The Mariapócs icon is considered a weeping Madonna, and thus a miraculous image to which many cures and miracles are attributed. The first such event of weeping occurred in 1696 and led to the removal of the image from Pócs, and its installation over the main altar at St. Stephen’s in Vienna. Today, the icon is venerated at its own altar near the front right entrance of the basilica.

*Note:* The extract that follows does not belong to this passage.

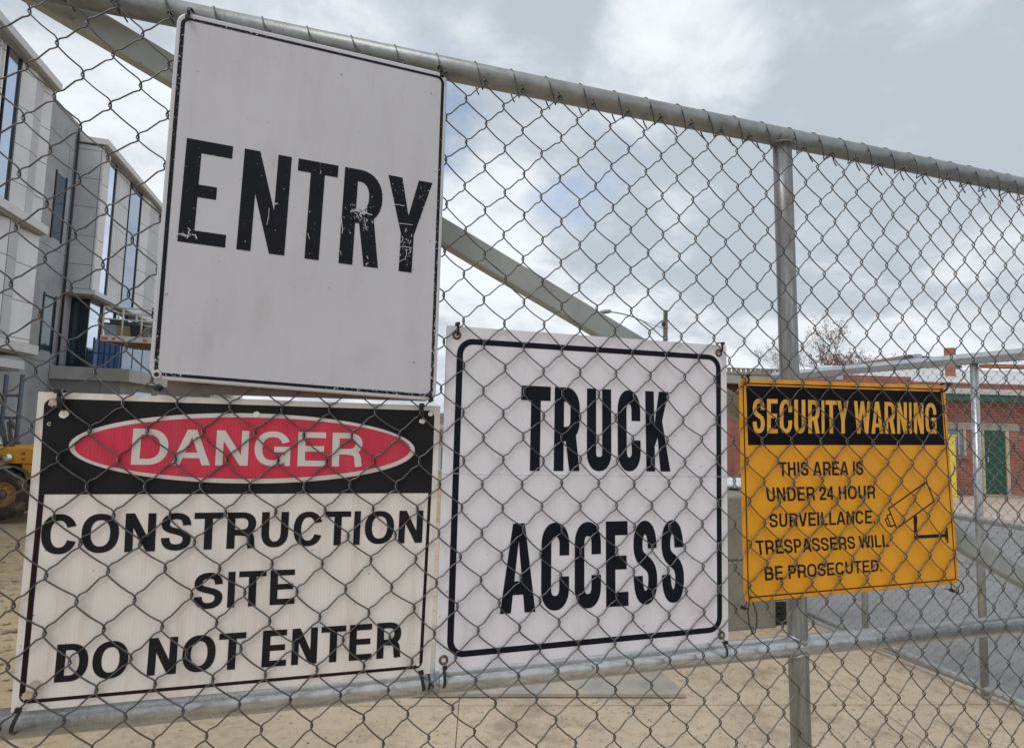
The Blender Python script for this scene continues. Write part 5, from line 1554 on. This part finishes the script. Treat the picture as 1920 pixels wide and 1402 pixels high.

A copy of the original promised by the Austrian emperor replaced the weeping Madonna. Two events of weeping are recorded for this icon, one in 1715, the other in 1905. In 1756 the wooden church of Mariapócs gave way to a large stone church whose two towers were completed a century later, in 1856. Mariapócs became a site of frequent pilgrimages, and more miraculous happenings. The 1946 erection to basilica was a highpoint in the history of the shrine, and coincided with the 250th anniversary of the original icon’s weeping, and the 300th anniversary of the Union of Ungvar celebrating the union of Hungary’s orthodox Christians with the Church of Rome. Dormant during the Communist regime (1948–1989) Mariapócs draws again over half a million pilgrims annually. It has the reputation of being the largest pilgrimage shrine of the entire Byzantine Catholic Church.
Our Lady of Mariapócs is venerated in Austria, Germany, and Switzerland under the name of Maria Pőtsch. There are shrines in honor of Our Lady of Mariapócs in Matawan, New Jersey and Burton, Ohio.